• [Given instruction]: Output the data word for word, dropping every image.

• [Material]:

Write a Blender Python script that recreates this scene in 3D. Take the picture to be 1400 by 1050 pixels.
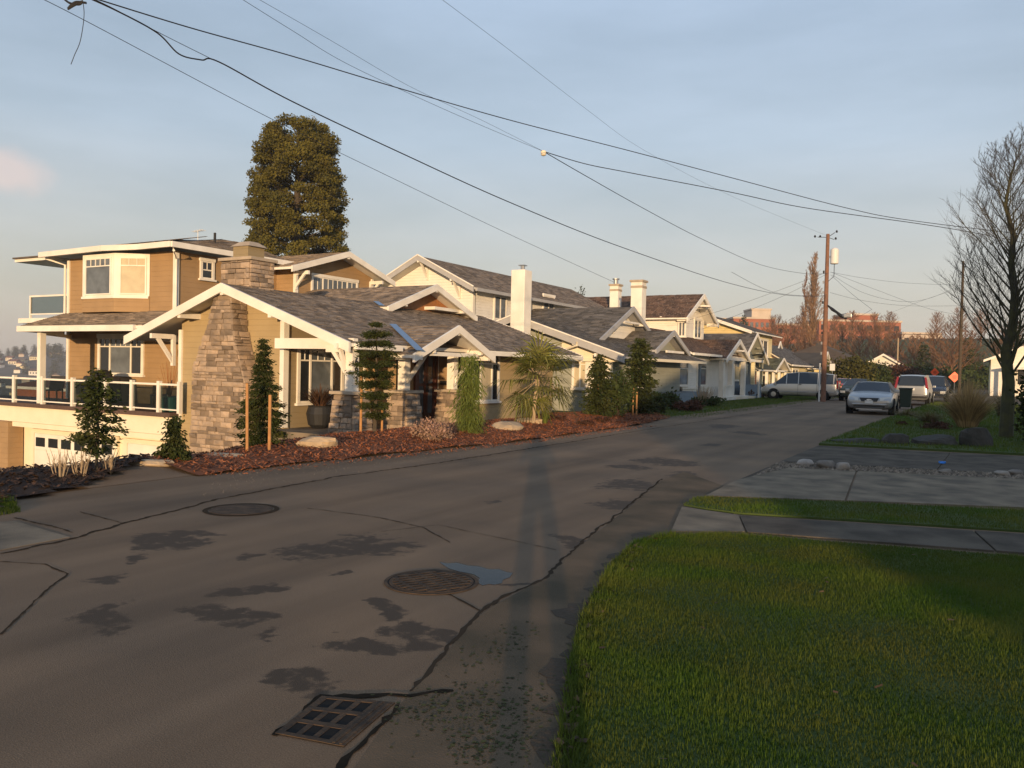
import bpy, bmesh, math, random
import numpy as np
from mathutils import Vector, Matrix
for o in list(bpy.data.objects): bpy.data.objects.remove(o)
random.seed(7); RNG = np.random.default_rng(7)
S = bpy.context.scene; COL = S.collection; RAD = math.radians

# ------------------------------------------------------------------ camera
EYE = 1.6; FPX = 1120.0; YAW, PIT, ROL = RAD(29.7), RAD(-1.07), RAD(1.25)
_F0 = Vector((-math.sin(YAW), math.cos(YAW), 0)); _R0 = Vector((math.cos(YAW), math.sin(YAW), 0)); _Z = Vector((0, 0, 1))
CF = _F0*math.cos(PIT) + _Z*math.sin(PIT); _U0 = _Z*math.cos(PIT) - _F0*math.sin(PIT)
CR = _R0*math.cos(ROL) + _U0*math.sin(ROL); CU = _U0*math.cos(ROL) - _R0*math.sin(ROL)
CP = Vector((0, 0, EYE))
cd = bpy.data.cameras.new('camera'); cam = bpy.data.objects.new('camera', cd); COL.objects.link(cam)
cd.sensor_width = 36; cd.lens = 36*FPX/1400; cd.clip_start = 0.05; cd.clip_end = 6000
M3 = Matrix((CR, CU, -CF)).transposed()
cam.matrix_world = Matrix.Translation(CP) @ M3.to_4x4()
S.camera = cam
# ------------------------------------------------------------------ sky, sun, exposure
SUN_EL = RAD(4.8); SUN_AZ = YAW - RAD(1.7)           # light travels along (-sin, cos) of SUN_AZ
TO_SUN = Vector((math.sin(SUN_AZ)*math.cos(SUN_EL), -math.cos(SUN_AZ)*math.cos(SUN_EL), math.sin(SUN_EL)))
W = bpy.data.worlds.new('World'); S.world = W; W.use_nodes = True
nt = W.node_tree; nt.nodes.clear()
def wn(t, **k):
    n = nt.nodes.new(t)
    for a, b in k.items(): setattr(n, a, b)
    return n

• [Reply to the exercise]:
Write a Blender Python script that recreates this scene in 3D. Take the picture to be 1400 by 1050 pixels.
import bpy, bmesh, math, random
import numpy as np
from mathutils import Vector, Matrix
for o in list(bpy.data.objects): bpy.data.objects.remove(o)
random.seed(7); RNG = np.random.default_rng(7)
S = bpy.context.scene; COL = S.collection; RAD = math.radians

# ------------------------------------------------------------------ camera
EYE = 1.6; FPX = 1120.0; YAW, PIT, ROL = RAD(29.7), RAD(-1.07), RAD(1.25)
_F0 = Vector((-math.sin(YAW), math.cos(YAW), 0)); _R0 = Vector((math.cos(YAW), math.sin(YAW), 0)); _Z = Vector((0, 0, 1))
CF = _F0*math.cos(PIT) + _Z*math.sin(PIT); _U0 = _Z*math.cos(PIT) - _F0*math.sin(PIT)
CR = _R0*math.cos(ROL) + _U0*math.sin(ROL); CU = _U0*math.cos(ROL) - _R0*math.sin(ROL)
CP = Vector((0, 0, EYE))
cd = bpy.data.cameras.new('camera'); cam = bpy.data.objects.new('camera', cd); COL.objects.link(cam)
cd.sensor_width = 36; cd.lens = 36*FPX/1400; cd.clip_start = 0.05; cd.clip_end = 6000
M3 = Matrix((CR, CU, -CF)).transposed()
cam.matrix_world = Matrix.Translation(CP) @ M3.to_4x4()
S.camera = cam
# ------------------------------------------------------------------ sky, sun, exposure
SUN_EL = RAD(4.8); SUN_AZ = YAW - RAD(1.7)           # light travels along (-sin, cos) of SUN_AZ
TO_SUN = Vector((math.sin(SUN_AZ)*math.cos(SUN_EL), -math.cos(SUN_AZ)*math.cos(SUN_EL), math.sin(SUN_EL)))
W = bpy.data.worlds.new('World'); S.world = W; W.use_nodes = True
nt = W.node_tree; nt.nodes.clear()
def wn(t, **k):
    n = nt.nodes.new(t)
    for a, b in k.items(): setattr(n, a, b)
    return n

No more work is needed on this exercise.